> I don't particularly blame any one corporation, this is a systemic issue of governments not having/not enforcing serious security measures
Wrong, governments caused the issue because they demand customers to ID themselves. There exists not a single viable security measure aside from not collecting the data. Government is also not able to propose any security measures.
Unlikely that the data will ever be deleted now, no matter if Discord pays any ransoms or not.
No, governments caused the issue by demanding customers to ID themselves, while failing to provide the necessary tooling for doing so in a secure manor.
There's really only a few countries in the world who can provide the services needed to make this work. On top of my head, Estonia, Sweden and Denmark (there's probably others).
No, the problem is in the requirements already, not only in the implementation.
I don't want to ID myself if it isn't necessary. Proven security mechanism to minize data collection. It is a security risk, even with ZKP. It wouldn't even be hard to correlate the data, especially since governments also force ISPs to save connection info.
There is no need to a foul compromise here.
There’s no unbreakable secure tooling, none. It might be unbreakable against script-kiddies level of hacking, even though I have my doubts even about that, but Snowden and the general atmosphere during the last decade or so have proved that State actors can put their hands on almost any piece of data out there, either through genuine hacking or other means involving their monopoly on violence.
It’s absolutely possible to verify something anonymously.
Here was an interesting example recently https://help.kagi.com/kagi/privacy/privacy-pass.html
You missed my part about State actors and their monopoly on violence. I think it used to be called the “hammer metaphor” or some such, a not very technical solution, if at all, but more than efficient nonetheless.
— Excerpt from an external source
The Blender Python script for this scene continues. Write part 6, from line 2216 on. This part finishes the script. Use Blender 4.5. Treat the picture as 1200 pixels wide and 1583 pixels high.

In the context of age limits, that is wrong. The German eID has a zero knowledge method of proving that your age is above a certain number without revealing anything else. That method has been around for like 15 years and these days, thanks to smartphones with NFC readers, is quite user-friendly.
In practice it's basically not used anywhere except for cigarette vending machines because it's much simpler to hire some dubious third party "wave your ID in front of your camera" service
Edit: mandatory age verification is still an atrocious idea for a number of other reasons, just to be clear
I won't use the eID because I don't believe in its promises. I don't need a third party, which would be completely dependent on government, to put a signature on my net access.
I would even prefer the dubious service because of the relationship dynamics I mentioned. Best case is that age limits for the net should be enforced on device by parents. Problem solved, no unnecessary infrastructure needed.
Theoretically you could have anyone sign and attest to your age at any time. So maybe the government gives you an attestation of 0 at birth, with timestamp (allowing age to be calculated at any time), as part of the normal new-human bureaucracy. And/or maybe you can separately hire an accredited (co-signed?) lab to perform carbon dating on you later on :)
I totally would prefer the biopsy to a government Id. So carbon dating here I come.
The companies in question could have a flag in every user data to confirm they are over the age limit.
At worse keep the birth date, since various aspect of a service can be available depending on age (and user can change locality / country, and therefore be subject to different law).
If you keep on top of it, you have at most 3 days of user's "ongoing verification" sensible data available for theft. Keeping more than that will always be an invitation to bad actors.
Let's say Discord is sued for letting children access the service without verification or whatever.
If they only store a boolean or a birthday then they can't show how they verified the data.